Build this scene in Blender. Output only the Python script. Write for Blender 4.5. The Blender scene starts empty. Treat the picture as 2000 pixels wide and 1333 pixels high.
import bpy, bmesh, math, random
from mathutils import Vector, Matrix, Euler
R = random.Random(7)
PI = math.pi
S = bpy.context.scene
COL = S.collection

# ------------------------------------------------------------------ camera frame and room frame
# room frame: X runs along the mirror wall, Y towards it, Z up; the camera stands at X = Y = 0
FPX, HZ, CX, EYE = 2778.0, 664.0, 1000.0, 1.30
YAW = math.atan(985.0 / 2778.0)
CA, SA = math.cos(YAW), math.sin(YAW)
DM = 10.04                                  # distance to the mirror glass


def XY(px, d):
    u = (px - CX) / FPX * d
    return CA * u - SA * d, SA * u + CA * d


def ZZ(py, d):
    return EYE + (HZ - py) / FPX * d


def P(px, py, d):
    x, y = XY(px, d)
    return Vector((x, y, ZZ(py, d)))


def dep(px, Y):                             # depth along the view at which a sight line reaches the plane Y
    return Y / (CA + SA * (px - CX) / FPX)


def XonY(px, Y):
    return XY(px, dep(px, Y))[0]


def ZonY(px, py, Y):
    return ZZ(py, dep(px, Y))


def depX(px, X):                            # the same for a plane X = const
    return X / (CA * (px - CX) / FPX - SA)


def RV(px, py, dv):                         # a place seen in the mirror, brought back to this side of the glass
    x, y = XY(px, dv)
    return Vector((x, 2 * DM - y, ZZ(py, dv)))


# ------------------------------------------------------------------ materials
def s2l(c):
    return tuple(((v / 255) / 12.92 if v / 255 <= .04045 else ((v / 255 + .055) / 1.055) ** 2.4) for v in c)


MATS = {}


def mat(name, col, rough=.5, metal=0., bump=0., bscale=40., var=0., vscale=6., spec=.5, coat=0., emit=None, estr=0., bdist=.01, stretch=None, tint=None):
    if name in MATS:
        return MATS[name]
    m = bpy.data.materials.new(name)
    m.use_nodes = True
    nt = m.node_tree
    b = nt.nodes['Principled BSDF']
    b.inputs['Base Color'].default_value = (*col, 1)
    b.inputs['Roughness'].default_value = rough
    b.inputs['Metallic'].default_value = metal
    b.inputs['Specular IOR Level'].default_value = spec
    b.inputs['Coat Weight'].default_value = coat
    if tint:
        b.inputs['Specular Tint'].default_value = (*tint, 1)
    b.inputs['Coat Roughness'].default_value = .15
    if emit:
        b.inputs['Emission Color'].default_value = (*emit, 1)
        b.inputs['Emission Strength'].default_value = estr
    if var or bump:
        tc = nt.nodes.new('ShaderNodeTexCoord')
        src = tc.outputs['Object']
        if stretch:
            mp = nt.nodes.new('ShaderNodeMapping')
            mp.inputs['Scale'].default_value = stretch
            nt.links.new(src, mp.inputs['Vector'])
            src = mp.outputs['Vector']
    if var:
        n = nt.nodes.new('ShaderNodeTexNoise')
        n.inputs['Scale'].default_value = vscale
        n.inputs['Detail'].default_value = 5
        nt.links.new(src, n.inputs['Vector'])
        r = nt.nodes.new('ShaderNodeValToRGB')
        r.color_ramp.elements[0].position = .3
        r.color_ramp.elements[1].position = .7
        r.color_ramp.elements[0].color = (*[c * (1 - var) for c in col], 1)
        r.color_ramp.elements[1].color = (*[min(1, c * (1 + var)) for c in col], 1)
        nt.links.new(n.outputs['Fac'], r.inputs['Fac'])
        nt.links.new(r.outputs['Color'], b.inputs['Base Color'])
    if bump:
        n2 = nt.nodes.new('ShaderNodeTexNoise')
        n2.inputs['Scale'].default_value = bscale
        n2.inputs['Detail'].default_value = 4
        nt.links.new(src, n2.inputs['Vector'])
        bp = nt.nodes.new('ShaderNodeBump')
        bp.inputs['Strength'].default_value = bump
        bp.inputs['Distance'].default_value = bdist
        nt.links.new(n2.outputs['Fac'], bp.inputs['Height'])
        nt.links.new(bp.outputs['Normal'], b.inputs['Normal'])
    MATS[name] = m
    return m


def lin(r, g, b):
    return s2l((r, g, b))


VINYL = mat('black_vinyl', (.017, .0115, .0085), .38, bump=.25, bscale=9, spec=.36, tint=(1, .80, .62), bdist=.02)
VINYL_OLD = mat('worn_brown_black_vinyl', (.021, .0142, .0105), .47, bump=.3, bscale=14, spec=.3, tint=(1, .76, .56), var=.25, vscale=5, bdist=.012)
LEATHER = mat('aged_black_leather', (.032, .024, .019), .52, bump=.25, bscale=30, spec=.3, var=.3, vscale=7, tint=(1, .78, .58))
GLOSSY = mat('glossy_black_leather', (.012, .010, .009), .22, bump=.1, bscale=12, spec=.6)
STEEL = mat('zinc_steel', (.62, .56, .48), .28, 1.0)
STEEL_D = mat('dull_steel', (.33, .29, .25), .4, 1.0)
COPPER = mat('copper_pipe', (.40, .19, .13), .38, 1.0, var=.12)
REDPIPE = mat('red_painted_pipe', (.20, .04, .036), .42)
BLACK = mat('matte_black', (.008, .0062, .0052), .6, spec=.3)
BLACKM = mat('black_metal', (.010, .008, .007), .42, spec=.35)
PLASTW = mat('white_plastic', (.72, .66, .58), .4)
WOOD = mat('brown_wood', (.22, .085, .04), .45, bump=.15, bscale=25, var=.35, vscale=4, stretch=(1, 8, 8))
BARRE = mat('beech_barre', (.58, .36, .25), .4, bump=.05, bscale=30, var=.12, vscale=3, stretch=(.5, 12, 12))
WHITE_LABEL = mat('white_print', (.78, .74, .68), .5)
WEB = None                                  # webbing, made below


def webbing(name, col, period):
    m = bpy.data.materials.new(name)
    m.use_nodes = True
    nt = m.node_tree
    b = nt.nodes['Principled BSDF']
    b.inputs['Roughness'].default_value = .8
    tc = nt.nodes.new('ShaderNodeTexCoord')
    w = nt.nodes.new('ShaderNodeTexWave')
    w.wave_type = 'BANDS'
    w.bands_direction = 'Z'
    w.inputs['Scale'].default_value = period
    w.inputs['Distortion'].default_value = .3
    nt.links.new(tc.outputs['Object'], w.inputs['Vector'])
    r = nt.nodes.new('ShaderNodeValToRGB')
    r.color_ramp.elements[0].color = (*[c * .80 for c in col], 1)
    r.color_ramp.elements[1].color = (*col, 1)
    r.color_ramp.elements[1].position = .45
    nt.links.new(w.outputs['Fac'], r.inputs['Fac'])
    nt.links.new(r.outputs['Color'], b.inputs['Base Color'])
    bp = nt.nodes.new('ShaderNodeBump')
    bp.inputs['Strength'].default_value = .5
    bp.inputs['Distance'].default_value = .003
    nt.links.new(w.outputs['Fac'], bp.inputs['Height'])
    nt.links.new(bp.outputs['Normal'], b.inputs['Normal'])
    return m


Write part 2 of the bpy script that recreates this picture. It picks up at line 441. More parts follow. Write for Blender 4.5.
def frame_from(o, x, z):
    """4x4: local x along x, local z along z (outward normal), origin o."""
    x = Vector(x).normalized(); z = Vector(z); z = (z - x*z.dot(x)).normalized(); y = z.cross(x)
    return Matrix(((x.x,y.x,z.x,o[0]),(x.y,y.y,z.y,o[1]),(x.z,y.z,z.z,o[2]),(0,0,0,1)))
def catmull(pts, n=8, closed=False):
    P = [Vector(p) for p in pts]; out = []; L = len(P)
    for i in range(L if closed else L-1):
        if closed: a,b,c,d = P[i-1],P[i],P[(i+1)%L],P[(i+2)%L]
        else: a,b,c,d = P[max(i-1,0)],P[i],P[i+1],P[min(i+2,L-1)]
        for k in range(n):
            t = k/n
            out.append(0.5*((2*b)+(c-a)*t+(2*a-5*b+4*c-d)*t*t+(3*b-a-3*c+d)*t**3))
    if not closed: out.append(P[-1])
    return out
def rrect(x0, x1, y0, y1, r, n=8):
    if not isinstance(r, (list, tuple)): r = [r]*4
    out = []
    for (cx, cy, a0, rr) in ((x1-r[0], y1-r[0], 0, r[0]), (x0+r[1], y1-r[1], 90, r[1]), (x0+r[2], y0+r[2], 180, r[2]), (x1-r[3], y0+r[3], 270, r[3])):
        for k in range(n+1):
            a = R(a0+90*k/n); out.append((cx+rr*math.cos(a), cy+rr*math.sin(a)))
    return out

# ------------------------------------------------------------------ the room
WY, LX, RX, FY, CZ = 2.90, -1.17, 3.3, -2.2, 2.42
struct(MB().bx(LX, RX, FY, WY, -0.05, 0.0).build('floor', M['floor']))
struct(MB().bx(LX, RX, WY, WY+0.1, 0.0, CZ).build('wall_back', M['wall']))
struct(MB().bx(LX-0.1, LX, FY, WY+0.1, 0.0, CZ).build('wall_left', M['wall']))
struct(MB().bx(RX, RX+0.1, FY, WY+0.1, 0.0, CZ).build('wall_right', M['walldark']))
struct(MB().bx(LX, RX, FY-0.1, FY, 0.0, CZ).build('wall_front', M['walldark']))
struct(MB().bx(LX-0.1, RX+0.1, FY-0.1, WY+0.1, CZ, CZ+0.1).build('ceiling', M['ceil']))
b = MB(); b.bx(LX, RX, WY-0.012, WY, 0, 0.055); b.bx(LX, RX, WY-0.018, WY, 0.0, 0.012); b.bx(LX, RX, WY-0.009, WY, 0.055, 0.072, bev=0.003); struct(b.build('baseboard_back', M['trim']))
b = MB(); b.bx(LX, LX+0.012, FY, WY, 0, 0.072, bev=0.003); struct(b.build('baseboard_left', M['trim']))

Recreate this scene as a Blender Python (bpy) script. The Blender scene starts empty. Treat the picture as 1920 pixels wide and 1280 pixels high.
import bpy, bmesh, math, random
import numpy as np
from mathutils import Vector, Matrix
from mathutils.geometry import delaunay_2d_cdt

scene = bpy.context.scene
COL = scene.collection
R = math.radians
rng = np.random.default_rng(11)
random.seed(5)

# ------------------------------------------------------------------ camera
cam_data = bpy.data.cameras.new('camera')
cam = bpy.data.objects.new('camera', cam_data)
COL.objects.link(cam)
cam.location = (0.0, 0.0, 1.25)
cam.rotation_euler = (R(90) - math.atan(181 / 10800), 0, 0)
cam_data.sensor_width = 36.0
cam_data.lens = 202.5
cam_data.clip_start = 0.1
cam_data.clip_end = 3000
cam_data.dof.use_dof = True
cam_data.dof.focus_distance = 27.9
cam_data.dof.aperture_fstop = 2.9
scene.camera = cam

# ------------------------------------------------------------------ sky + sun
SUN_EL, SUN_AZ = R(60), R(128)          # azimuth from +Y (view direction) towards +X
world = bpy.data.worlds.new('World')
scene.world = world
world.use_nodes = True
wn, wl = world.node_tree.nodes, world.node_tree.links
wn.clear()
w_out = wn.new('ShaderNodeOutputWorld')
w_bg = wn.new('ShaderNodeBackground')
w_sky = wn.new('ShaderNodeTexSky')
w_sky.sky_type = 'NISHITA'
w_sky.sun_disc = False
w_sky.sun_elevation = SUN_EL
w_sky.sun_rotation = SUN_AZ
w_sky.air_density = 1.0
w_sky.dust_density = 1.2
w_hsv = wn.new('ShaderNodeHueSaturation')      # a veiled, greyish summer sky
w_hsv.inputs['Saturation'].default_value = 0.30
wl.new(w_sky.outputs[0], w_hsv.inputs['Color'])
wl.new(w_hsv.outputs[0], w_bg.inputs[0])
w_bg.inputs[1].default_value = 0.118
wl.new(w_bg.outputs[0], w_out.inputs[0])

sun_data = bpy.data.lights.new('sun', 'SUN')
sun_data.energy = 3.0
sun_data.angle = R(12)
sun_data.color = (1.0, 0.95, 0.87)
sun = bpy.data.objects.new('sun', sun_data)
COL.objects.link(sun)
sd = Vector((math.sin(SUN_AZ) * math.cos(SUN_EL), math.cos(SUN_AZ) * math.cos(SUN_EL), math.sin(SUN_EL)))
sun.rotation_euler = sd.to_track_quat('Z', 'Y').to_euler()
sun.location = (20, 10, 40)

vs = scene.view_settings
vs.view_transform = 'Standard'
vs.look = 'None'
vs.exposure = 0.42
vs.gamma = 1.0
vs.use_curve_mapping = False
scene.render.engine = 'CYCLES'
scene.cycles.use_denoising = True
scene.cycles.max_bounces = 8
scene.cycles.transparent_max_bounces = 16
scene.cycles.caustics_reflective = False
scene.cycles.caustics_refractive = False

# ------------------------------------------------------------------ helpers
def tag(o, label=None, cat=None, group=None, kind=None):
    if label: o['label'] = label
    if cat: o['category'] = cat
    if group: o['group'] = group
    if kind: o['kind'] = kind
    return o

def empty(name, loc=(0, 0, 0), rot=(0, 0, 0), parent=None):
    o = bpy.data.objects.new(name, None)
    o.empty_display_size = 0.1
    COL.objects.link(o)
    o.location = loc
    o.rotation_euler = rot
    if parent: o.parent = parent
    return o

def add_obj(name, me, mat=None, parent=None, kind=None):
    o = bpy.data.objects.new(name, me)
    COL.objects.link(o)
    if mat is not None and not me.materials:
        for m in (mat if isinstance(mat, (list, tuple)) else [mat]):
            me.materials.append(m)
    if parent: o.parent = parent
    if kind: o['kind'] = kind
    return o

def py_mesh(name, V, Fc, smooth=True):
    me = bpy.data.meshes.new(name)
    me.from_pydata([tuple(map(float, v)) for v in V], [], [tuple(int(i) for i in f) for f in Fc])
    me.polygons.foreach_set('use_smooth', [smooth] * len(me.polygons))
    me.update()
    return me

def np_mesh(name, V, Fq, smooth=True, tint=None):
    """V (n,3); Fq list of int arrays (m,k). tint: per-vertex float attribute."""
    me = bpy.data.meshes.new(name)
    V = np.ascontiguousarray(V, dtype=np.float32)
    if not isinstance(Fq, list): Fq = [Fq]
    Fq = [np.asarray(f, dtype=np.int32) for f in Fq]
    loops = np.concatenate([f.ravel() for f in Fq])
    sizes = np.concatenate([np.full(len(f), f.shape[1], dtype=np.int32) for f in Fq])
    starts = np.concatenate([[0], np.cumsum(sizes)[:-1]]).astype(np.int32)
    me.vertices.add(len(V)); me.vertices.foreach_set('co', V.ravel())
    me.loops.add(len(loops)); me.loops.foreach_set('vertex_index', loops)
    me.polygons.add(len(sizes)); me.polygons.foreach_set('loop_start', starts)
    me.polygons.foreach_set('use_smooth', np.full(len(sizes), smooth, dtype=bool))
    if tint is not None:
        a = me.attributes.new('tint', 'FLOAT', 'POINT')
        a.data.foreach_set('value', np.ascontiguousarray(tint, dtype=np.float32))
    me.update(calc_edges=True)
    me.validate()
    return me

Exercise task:
Set down, exactly and alone, the run of lines from the line that has "Recreate this scene" to the line that has "random.seed(5)".

Answer:
Recreate this scene as a Blender Python (bpy) script. The Blender scene starts empty. Treat the picture as 1920 pixels wide and 1280 pixels high.
import bpy, bmesh, math, random
import numpy as np
from mathutils import Vector, Matrix
from mathutils.geometry import delaunay_2d_cdt

scene = bpy.context.scene
COL = scene.collection
R = math.radians
rng = np.random.default_rng(11)
random.seed(5)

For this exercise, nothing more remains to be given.